In a nutshell: The citizens of Arcadia are proud of their beat, which presumably gets them on their feet, allows them to walk down the street, lets the kids be cool after school and...well, you get the drill. But lo, King Basilius (Jeremy Kushnier) has become pretty lousy at his job, and has also been a less-than-inspiring husband to Queen Gynecia (Rachel York, bionic at this point). Their elder daughter, the hilariously vain Pamela (a stellar Bonnie Milligan) refuses to settle down despite countless suitors who vie for her hand. Meanwhile, their younger daughter, Philoclea (Alexandra Socha), is madly in love with the lowly shepherd Musidorus (Andrew Durand). The Oracle of Delphi, here in the guise of a transgender snake named Pythio (Peppermint) appears and lays some pretty dark prophecies on the kingdom and its people, which basically boil down to the collective loss of beat--and, hence, certain death.

Much wackiness ensues, as does some Shakespearean-style cross-dressing, deception, mistaken identity, self-realization, accidental sex with unexpected partners, plenty of 80s-inspired dance numbers (by Spencer Liff), the very funny trashing of a bedroom, a lot of wordplay, and many Go-Gos (and solo Belinda Carlisle) songs. The show is colorful, upbeat, and not out to punish anyone: it all works out well in the end, everyone falls in love and lives happily ever after, and (spoiler alert!) the kingdom thrives anew with a ascension of a female leader.

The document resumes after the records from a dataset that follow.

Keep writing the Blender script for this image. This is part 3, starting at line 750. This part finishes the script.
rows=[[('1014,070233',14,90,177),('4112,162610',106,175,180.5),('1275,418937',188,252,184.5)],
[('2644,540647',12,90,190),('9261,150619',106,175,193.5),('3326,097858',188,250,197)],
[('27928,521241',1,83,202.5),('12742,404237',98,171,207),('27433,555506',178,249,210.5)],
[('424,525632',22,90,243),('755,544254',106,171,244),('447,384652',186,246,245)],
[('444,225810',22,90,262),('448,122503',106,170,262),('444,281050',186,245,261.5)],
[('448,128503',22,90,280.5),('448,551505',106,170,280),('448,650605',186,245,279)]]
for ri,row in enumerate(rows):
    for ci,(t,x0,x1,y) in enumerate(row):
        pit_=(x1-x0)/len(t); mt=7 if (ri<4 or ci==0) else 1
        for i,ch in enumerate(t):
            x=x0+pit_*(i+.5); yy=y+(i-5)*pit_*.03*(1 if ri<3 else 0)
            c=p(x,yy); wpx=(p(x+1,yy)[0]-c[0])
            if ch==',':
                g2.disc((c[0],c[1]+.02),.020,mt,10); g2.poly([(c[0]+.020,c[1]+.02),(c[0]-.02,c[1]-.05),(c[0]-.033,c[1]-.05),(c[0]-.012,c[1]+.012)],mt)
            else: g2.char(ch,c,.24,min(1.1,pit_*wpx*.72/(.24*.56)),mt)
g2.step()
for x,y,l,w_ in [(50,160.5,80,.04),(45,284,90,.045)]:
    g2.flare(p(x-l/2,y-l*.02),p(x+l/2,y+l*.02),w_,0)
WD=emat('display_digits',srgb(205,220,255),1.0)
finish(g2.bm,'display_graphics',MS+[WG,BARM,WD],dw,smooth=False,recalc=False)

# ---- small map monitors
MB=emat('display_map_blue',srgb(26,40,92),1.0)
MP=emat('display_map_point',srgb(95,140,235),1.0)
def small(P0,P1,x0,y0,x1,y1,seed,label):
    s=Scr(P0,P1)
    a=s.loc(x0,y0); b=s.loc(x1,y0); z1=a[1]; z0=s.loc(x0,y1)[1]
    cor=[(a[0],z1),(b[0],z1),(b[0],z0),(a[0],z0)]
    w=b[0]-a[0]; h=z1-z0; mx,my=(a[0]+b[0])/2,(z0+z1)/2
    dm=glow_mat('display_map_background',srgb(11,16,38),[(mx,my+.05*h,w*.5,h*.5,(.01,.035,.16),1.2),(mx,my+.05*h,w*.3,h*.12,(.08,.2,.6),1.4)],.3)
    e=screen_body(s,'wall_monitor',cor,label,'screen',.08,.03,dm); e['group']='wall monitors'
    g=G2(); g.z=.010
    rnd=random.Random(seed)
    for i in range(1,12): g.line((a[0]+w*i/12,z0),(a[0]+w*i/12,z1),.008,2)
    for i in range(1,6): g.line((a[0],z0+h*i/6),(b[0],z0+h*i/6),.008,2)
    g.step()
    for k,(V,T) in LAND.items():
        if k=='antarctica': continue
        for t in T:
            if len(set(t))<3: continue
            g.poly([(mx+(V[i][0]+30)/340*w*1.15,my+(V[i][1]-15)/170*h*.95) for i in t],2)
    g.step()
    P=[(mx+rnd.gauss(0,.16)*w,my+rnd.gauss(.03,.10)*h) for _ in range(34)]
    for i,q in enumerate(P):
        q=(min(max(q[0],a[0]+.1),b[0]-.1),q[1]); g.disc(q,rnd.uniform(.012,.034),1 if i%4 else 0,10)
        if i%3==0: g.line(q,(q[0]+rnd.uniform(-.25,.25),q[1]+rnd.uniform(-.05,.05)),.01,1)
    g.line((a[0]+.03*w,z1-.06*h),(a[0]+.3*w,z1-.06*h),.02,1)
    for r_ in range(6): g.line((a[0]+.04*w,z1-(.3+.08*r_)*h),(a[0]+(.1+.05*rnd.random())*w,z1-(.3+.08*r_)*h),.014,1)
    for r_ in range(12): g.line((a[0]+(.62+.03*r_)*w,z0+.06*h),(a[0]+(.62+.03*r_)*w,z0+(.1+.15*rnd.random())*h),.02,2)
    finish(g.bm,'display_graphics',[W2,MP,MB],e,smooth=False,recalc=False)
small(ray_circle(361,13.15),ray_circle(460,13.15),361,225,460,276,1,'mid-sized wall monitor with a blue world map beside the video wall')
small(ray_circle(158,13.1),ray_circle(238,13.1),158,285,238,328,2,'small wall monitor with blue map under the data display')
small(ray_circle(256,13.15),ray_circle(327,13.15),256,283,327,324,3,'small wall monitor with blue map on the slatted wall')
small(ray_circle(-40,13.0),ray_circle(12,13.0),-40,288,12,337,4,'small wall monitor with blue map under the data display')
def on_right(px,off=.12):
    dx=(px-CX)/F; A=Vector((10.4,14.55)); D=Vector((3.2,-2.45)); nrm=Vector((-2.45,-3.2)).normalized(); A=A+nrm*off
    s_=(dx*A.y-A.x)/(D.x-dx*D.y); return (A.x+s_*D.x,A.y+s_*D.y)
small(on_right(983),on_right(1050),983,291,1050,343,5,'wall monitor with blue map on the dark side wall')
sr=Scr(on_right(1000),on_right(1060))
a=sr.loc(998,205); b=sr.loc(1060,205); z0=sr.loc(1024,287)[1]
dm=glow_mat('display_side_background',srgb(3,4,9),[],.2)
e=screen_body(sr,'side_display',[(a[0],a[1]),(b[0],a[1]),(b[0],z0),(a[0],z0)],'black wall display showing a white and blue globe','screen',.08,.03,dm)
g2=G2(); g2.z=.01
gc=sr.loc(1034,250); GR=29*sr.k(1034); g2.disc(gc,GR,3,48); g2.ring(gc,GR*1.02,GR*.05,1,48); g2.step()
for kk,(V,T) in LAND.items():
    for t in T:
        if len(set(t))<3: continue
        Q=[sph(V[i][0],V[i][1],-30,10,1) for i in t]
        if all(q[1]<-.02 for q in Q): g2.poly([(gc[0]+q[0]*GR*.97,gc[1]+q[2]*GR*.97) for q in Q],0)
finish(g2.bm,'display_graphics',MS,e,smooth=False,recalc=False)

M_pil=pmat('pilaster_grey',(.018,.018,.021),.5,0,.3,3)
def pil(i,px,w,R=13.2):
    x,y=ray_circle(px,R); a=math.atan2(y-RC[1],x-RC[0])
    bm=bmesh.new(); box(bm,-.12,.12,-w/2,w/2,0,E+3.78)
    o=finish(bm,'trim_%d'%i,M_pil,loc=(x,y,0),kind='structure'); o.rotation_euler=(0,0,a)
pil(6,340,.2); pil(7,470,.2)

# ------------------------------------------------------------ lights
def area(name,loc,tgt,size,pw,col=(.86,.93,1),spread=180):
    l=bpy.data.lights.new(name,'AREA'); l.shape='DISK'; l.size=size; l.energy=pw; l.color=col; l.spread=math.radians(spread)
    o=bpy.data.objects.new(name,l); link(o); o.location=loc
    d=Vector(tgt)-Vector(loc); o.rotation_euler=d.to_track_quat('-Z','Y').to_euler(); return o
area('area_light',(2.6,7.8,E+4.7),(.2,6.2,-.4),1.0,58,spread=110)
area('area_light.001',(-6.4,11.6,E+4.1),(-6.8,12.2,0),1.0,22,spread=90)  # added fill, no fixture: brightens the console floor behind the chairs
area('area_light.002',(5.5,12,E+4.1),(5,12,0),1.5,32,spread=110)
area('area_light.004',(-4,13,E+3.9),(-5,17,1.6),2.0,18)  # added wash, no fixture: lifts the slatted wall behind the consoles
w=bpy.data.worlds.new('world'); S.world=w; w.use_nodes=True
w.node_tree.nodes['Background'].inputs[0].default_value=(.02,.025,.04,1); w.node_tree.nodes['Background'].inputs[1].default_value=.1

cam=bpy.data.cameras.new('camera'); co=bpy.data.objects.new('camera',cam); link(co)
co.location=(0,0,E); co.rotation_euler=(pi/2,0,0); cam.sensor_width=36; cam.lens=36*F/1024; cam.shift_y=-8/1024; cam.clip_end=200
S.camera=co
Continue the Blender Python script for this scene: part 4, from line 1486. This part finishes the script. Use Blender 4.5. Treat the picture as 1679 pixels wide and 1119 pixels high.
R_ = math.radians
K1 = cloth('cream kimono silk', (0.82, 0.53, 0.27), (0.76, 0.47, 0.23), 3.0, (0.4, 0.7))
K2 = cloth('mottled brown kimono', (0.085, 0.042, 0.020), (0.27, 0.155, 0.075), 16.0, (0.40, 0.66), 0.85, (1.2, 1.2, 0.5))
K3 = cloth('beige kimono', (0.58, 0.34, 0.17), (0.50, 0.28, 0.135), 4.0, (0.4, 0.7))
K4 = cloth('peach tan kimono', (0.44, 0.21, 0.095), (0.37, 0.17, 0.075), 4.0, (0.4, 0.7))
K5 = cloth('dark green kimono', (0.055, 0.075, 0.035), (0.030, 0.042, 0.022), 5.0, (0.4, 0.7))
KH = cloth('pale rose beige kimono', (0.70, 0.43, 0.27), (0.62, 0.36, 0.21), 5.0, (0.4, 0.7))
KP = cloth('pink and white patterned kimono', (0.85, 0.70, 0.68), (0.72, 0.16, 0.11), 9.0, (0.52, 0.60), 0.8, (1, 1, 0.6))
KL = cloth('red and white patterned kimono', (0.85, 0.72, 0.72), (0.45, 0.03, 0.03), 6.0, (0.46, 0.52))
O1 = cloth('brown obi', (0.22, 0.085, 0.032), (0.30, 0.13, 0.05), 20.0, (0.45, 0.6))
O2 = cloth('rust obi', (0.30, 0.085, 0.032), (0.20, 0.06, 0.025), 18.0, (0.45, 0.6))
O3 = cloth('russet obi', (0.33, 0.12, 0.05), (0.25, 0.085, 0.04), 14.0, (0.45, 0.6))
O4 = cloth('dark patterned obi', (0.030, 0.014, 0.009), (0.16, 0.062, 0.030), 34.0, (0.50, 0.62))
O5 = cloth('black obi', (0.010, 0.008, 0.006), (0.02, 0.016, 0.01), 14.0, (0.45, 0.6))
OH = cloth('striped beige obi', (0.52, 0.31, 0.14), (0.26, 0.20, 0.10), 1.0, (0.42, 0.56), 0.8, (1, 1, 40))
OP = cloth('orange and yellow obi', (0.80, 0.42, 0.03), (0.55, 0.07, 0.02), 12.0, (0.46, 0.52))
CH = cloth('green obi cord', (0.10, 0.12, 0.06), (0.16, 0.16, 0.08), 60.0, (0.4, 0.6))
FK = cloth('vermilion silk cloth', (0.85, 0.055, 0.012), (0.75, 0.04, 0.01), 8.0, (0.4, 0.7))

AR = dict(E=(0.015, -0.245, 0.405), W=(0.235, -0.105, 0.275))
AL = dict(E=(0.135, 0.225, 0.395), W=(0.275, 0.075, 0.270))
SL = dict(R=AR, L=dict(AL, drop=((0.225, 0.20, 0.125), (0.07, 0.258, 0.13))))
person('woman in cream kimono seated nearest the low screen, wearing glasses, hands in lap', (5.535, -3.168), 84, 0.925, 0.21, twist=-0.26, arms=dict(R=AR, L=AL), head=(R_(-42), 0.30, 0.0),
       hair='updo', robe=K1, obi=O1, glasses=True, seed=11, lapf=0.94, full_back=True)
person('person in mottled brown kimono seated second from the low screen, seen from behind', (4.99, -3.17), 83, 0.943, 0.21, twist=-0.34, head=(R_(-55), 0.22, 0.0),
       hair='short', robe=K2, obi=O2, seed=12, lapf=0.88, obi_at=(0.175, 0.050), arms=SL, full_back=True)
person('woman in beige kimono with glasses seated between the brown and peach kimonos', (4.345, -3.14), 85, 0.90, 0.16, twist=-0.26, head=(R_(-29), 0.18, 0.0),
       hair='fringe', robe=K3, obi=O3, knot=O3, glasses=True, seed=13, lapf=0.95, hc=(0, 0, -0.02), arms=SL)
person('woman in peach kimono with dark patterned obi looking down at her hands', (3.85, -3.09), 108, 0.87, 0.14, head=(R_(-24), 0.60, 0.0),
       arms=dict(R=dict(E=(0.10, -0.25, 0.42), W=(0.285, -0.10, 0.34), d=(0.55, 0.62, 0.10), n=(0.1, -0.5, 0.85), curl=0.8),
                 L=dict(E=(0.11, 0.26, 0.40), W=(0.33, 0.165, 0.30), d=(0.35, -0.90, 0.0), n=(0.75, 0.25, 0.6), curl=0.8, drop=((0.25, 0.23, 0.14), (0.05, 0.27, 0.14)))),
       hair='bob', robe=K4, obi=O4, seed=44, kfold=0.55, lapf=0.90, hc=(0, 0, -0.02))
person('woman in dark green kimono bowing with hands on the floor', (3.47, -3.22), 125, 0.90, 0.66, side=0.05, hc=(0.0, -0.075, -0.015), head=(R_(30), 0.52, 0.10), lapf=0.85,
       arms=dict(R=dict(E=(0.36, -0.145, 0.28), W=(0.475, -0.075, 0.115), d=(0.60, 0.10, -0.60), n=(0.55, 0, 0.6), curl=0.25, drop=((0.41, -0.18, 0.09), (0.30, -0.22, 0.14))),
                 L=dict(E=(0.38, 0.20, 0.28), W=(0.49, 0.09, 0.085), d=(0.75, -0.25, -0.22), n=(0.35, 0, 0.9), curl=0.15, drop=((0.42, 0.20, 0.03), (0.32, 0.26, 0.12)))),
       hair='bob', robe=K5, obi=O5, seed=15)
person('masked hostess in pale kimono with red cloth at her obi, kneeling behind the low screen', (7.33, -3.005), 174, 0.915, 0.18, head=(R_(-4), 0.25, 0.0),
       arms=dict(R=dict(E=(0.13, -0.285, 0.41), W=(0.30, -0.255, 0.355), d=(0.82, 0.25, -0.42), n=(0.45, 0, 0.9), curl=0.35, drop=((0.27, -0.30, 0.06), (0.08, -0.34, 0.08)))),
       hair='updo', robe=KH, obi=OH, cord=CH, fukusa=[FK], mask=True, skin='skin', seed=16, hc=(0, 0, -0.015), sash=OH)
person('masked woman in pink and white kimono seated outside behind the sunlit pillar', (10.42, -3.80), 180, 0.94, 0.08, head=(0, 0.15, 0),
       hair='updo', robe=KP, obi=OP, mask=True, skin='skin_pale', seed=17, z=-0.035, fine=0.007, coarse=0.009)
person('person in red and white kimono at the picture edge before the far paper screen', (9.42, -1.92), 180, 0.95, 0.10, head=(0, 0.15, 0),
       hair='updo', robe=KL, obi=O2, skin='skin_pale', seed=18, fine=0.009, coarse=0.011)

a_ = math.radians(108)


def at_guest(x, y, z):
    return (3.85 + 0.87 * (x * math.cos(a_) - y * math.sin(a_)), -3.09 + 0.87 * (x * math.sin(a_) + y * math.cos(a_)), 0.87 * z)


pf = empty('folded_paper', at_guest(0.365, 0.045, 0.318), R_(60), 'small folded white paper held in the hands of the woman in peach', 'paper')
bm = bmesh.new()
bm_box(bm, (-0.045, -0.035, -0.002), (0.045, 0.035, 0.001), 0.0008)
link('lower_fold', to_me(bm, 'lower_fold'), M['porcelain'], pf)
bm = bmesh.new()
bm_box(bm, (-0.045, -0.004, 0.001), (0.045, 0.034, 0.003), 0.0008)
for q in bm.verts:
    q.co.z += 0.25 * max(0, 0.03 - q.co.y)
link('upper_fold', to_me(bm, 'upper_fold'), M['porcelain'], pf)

Head Over Heels has been struggling to connect with audiences, which is curious; perhaps the Shakespeare-style dialogue is a deterrent (it shouldn't be), or perhaps not everyone is totally comfortable with how very queer the show is (I wish everyone were). But if you're on the fence, get thee hither: a warm, bubbly show that promises total acceptance, happy endings for every one of its lovelorn characters, and a heaping plate of cultural wish-fulfillment just can't be....um....beat.